The look of the second picture is - in my opinion - the one to stay with. The first picture looked too "clean" and as if someone pasted parts of the image together or created "paintings" out of real-world-pictures.
The "painted" look of the second image might be a bit "concept art"-like but I think it suits very well to a competition-game-entry.

So you hired a paid artist again - or did you find a talented person willed to create stuff together with you - aka a "team" ?

The look of the second picture might well be much better for you, Ron, but it's not what my guy has done. That artist is probably a lot better but it would probably cost me a hell of a lot more to get art like that in this game. I might not care about spending the money but I do have to have the money in the first place :-)

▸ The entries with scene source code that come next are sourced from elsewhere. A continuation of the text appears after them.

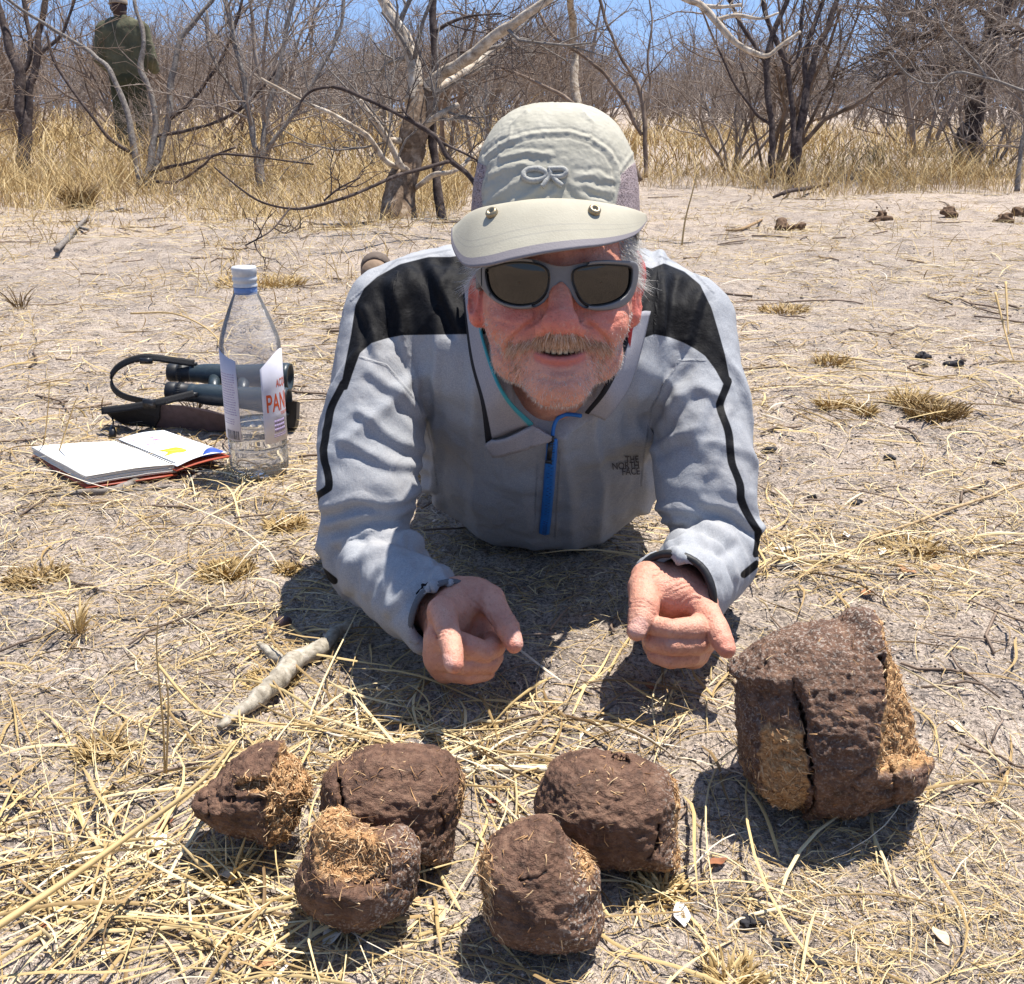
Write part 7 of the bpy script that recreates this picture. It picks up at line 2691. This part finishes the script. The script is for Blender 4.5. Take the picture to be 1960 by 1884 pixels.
tuft(1790, 792, 110, 520, 0.034, 'widest brown stubble tuft at the right end of the row', (0.0, 0.3), 0.5)
tuft(1590, 695, 60, 160, 0.03, 'stubble tuft higher up, right of the right shoulder', (0.2, 0.6), 0.6)
tuft(1500, 600, 90, 260, 0.028, 'golden low tuft on sand near the right shoulder', (0.2, 0.5), 0.8)
tuft(1745, 1040, 110, 220, 0.022, 'brownish tuft in the straw right of the tan twig', (0.05, 0.6), 0.7)
tuft(500, 545, 170, 520, 0.036, 'wide pale stubble tuft above the bottle cap', (0.3, 0.7), 0.5)
tuft(40, 590, 24, 26, 0.09, 'small dark dead shoot at the left edge', (0.0, 0.1), 0.2)
tuft(370, 800, 20, 16, 0.085, 'thin rusty sprig standing before the binocular pouch', (0.0, 0.15), 0.35)
tuft(1400, 1862, 110, 160, 0.020, 'yellow tuft at the bottom edge right of the pear-shaped ball', (0.3, 0.8), 0.8)
tuft(1265, 1690, 90, 110, 0.020, 'loose yellow tuft right of the front dung', (0.3, 0.8), 0.8)
# tall single stalks
for k, (dx, dy, tops, lab) in enumerate([(432, 1410 - 0, [], None)]):
    pass
def stalk(pts, r, label, name='grass_stalk', tone=(0.40, 0.27, 0.13)):
    b = MB()
    for run in pts:
        q_ = spline([P(*p_) for p_ in run], 8 * len(run))
        b.tube(q_, np.linspace(r, r * 0.5, len(q_)), 5)
    o0 = P(*pts[0][0])
    return tag(b.build(name, STALK, loc=(o0[0], o0[1], 0)), label, 'grass stalk')


STALK = plain('stalk_straw', (0.50, 0.35, 0.16), 0.7, 0.3, 0, 0.2, 80)
d0 = gdep(1475)
stalk([[(315, 1480, d0), (312, 1390, d0 - .02), (300, 1250, d0 - .05), (303, 1180, d0 - .06)], [(318, 1480, d0), (322, 1350, d0 - .03), (318, 1300, d0 - .04)]], 0.0011, 'thin upright stalk left of the pale forked branch')
stalk([[(-30, 1790, 0.70), (120, 1690, 0.74), (260, 1590, 0.78), (380, 1500, 0.80), (450, 1420, 0.82)]], 0.0028, 'long blurred straw slanting up at the left past the leftmost ball')
stalk([[(300, 1270, 1.10), (370, 1350, 1.06), (430, 1375, 1.05), (520, 1385, 1.03), (620, 1390, 1.03)]], 0.0018, 'bent yellow blade arching over the lower end of the pale branch')
stalk([[(250, 600, 2.4), (330, 600, 2.35), (390, 625, 2.25), (425, 660, 2.2), (440, 690, 2.15)]], 0.0022, 'long arched straw behind the bottle')
stalk([[(1305, 470, 4.0), (1312, 420, 3.98), (1325, 370, 3.95), (1335, 330, 3.93)]], 0.004, 'slender weathered stalk standing right of the cap')
stalk([[(75, 880, 1.85), (85, 840, 1.82), (92, 780, 1.78), (95, 730, 1.75)], [(105, 890, 1.8), (140, 780, 1.75), (150, 760, 1.74)]], 0.0014, 'two brown stalks rising over the left page of the notebook')
stalk([[(1380, 1548, .99), (1480, 1572, .96), (1640, 1590, .93), (1800, 1615, .91), (1990, 1650, .90)]], 0.0014, 'long fine straw crossing in front of the largest lump')
stalk([[(1905, 560, 2.6), (1925, 640, 2.55), (1940, 690, 2.5)], [(1925, 540, 2.6), (1930, 640, 2.52)]], 0.003, 'pair of dry stalks at the right edge')
stalk([[(900, 1545, .95), (1000, 1480, .97), (1080, 1460, 1.0), (1200, 1405, 1.05), (1390, 1335, 1.1)]], 0.0013, 'long straw slanting behind the dome-topped ball')

# broken twigs strewn about
n = 420
yy = 0.75 * (8.5 / 0.75) ** R.random(n)
xx = R.uniform(-1, 1, n) * (0.6 * yy + 0.1)
tb = MB()
for x_, y_ in zip(xx, yy):
    L_, a_ = rnd.uniform(0.02, 0.11) * math.sqrt(max(y_, 0.8)), rnd.uniform(0, 6.28)
    t_ = np.linspace(-0.5, 0.5, 4)
    bx_, by_ = x_ + t_ * L_ * math.cos(a_) + 0.06 * L_ * np.sin(t_ * 7 + a_), y_ + t_ * L_ * math.sin(a_)
    r_ = rnd.uniform(0.0007, 0.0018) * math.sqrt(max(y_, 0.8))
    tb.tube(np.stack([bx_, by_, gz_fine(bx_, by_) + r_ + 0.001 + rnd.uniform(0, 0.004)], 1), r_, 4, True, rnd.random())
tag(tb.build('twig_litter', TWIGB), kind='stuff')
stick('fallen_branch', [[(108, 478, 5), (128, 458, 5), (148, 434, 4), (175, 415, 3.5), (235, 398, 2.5)], [(148, 434, 3), (168, 440, 3)]], GREYB, 'small fallen branch with a pale end on the sand at back left', 'branch', 0.01)
stick('fallen_branch', [[(420, 362, 3), (470, 350, 5), (540, 342, 5), (592, 338, 4)]], GREYB, 'short fallen log in the dry grass left of the pale-barked tree', 'branch', 0.02)
stick('fallen_branch', [[(1480, 378, 3), (1510, 366, 4), (1550, 360, 4), (1605, 347, 2.5)], [(1500, 372, 3), (1525, 352, 3)]], DARKB, 'dark fallen branch at the foot of the slim-stemmed tree', 'branch', 0.02)
stick('fallen_twig', [[(1390, 441, 2), (1415, 440, 3), (1440, 430, 3), (1458, 421, 2)]], bark_mat('twig_brown2', (0.16, 0.10, 0.05), (0.30, 0.20, 0.11), (0.45, 0.33, 0.2), 80), 'bent brown twig on the sand right of the cap', 'twig', 0.004)
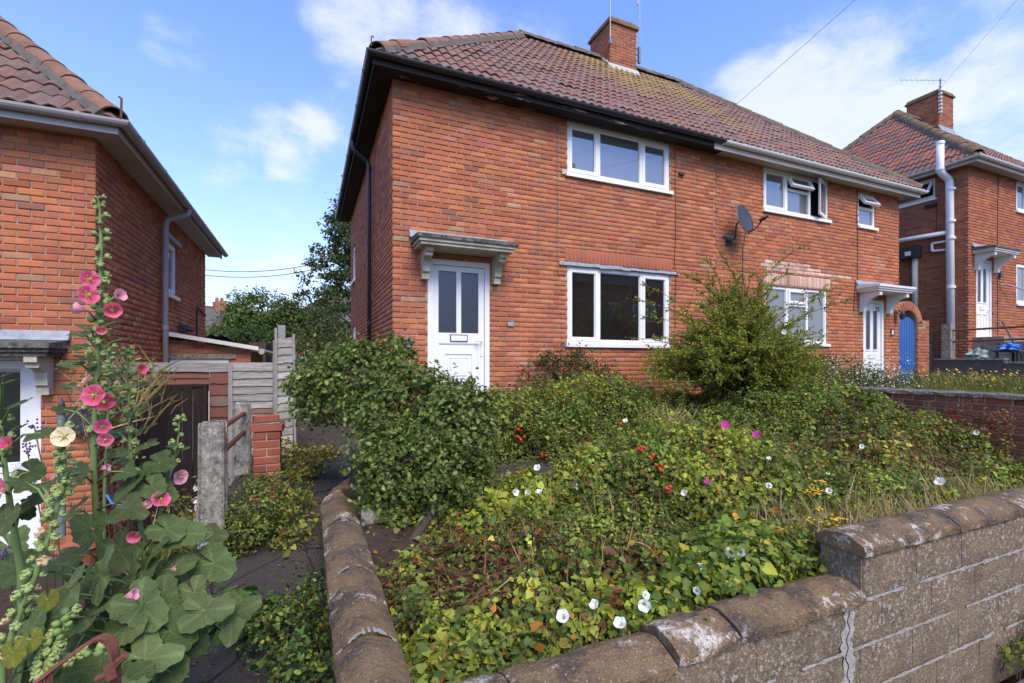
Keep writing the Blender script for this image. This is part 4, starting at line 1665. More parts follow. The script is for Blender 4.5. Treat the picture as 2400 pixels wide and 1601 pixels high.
# lean-to behind the fence
LT = thing('brick_lean_to', 'small brick lean-to with sloping white edged roof behind the board fence', 'shed', (XL + .6, 9.2, -1.7))
Lt = front_L(9.2)
opt = [(-2.05, -1.23, -1.6, 0.06)]
mb = MB()
mortar_wall(mb, Lt, XL + .01, -0.90, -1.7, 0.20, opt)
mb.add([Lt(XL + .01, -.008, .2), Lt(-.9, -.008, .2), Lt(XL + .01, -.008, .40)], [(0, 1, 2)])
mb.box(-0.92, -0.90, 9.21, 11.6, -1.7, .2)
lw = obj('wall', mb, MORTAR, LT)
bt = bricks_for(Lt, XL + .01, -0.90, -1.6, 0.40, opt, zref=0.0)
bt = [b for b in bt if b[2] < .40 - (b[1] - XL) * .165]
lay(lw, bt, limit=120, hidden=lambda b: b[2] < -.02)
mb = MB()
lbox(mb, Lt, -2.05, -1.23, -.1, -.03, -1.6, .06)
lbox(mb, Lt, -2.05, -1.23, -.03, .0, -.04, .06)
obj('door', mb, UPVC_OLD, LT)
mb = MB()
lbox(mb, Lt, -2.09, -1.12, 0, .03, .065, .14)
obj('lintel', mb, CONCRETE, LT)
mb = MB()
mb.hexa([(XL + .005, 9.08, .47), (-.78, 9.08, .235), (-.78, 11.7, .235), (XL + .005, 11.7, .47), (XL + .005, 9.08, .50), (-.78, 9.08, .265), (-.78, 11.7, .265), (XL + .005, 11.7, .50)])
lr = obj('roof', mb, LEAD, LT)
mb = MB()
mb.hexa([(XL + .005, 9.055, .44), (-.77, 9.055, .205), (-.77, 9.078, .205), (XL + .005, 9.078, .44), (XL + .005, 9.055, .505), (-.77, 9.055, .27), (-.77, 9.078, .27), (XL + .005, 9.078, .505)])
obj('bargeboard', mb, UPVC_OLD, lr)
mb = MB()
mb.tube([(-.73, 9.1, .19), (-.73, 11.7, .19)], .05, 10)
obj('gutter', mb, GREYPVC, lr)

# old shed with a corrugated roof further back
SH = thing('old_shed', 'dilapidated dark timber shed with corrugated sheet roof behind the fence', 'shed', (-0.8, 13.5, -1.2))
mb = MB()
for i in range(14):
    x = -3.6 + i * .19
    if 8 < i < 12:
        continue
    mb.box(x, x + .18, 13.0 + rng.uniform(0, .02), 13.03, -1.2, .50)
obj('wall', mb, SHEDWOOD, SH)
mb = MB()
mb.box(-3.6, -0.95, 13.2, 15.2, -1.2, .46)
obj('interior', mb, DARK, SH)
mb = MB()
for i in range(5):
    x = -1.9 + i * .19
    mb.box(x, x + .16, 12.99, 13.02, -1.2, rng.uniform(.35, .5))
obj('broken_board', mb, SHEDWOOD, SH)
mb = MB()
xs = np.linspace(-4.4, -1.75, 100)
V, F = [], []
for j, (y, z) in enumerate(((12.7, .64), (15.3, .50))):
    for x in xs:
        V.append((x, y, z + .03 * math.sin(x * 2 * math.pi / .19)))
    for x in xs:
        V.append((x, y, z - .008 + .03 * math.sin(x * 2 * math.pi / .19)))
n = len(xs)
for i in range(n - 1):
    F += [(i, i + 1, 2 * n + i + 1, 2 * n + i), (n + i, 3 * n + i, 3 * n + i + 1, n + i + 1), (i, n + i, n + i + 1, i + 1)]
mb.add(V, F)
obj('roof', mb, CORRUGATED, SH)

# ------------------------------------------------------------------ the house on the right, further up the street
DZR = 1.28
H3 = thing('semi_detached_house', 'higher red brick house at the right edge with tall white soil pipe on its side', 'house', (15.76, YF, 0.0), 'red brick houses along the street')
X3 = 15.76
Lw3 = west_L(X3)
op3 = [(16.14, 17.02, 0.66, 2.76), (18.28, 20.3, 1.62, 2.80), (18.28, 20.3, 4.25, 5.12)]
op3w = [(7.25, 8.3, 4.50, 5.08)]
mb = MB()
mortar_wall(mb, Lf, X3, 22.0, -0.8, 5.18, op3)
mortar_wall(mb, Lw3, YF, YB, -0.8, 5.18, op3w)
wall3 = obj('wall', mb, MORTAR, H3)
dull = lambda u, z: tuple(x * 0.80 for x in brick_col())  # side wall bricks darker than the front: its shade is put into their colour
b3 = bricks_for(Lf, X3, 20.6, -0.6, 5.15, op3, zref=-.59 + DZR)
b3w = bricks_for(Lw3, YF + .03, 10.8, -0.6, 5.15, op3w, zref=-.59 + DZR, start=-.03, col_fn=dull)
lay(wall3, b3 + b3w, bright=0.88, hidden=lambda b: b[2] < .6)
front_door(H3, Lf, 16.14, 17.02, 0.70, 2.76, 'two_slots', rec=.06)
window(H3, Lf, 18.28, 20.3, 1.66, 2.80, (18.9, 19.6), ('s', 'f', 's'), g=GLASS_NET)
window(H3, Lf, 18.28, 20.3, 4.28, 5.12, (18.9, 19.6), ('s', 'f', 's'), g=GLASS_UP)
ws = window(H3, Lw3, 7.25, 8.3, 4.52, 5.08, (), (('vent', 4.58, R(35)),), g=GLASS)
ws['label'] = 'small side window with its pane tilted open'
canopy(H3, Lf, 15.9, 17.25, 0.48, 3.02, WEATHERED, UPVC_OLD, UPVC_OLD, stepped=False)
for L_, a, b, q in ((Lf, X3 - .284, 22.0, 0), (Lw3, YF - .262, YB + .28, 1)):
    mb = MB()
    lbox(mb, L_, a, b, 0.262, 0.284, 5.09, 5.22)
    obj('fascia', mb, SOFFIT, H3)
    mb = MB()
    lbox(mb, L_, a + (.264 if q else .024), b, 0.0, 0.2615, 5.142 + .001 * q, 5.16)
    obj('soffit', mb, SOFFIT, H3)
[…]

There's no real team thing in any of the games I've written. I've got a friend who sometimes helps me out with some technical stuff, as he was an industry developer for years and understands GML a bit better than me. He doesn't do any actual coding, however, just a bit of testing. My better half looks at stuff I do and she will sometimes play it, if it's not a fast, hard arcade type game, because she has almost zero experience of playing games so it's not really her thing. I've also got a colleague at work who's one of my systems team, who has helped me work out some ideas for RAM and also this game.

If I could find a talented artist who wanted to work as a team instead of hiring someone and paying them then I'd be really happy. Unfortunately people do want to be paid and I've yet to write a game that I'd consider good enough to actually sell. While there may be people out there who want to do stuff like this, just because it's what they do, rather than for money, I don't actually know any of them.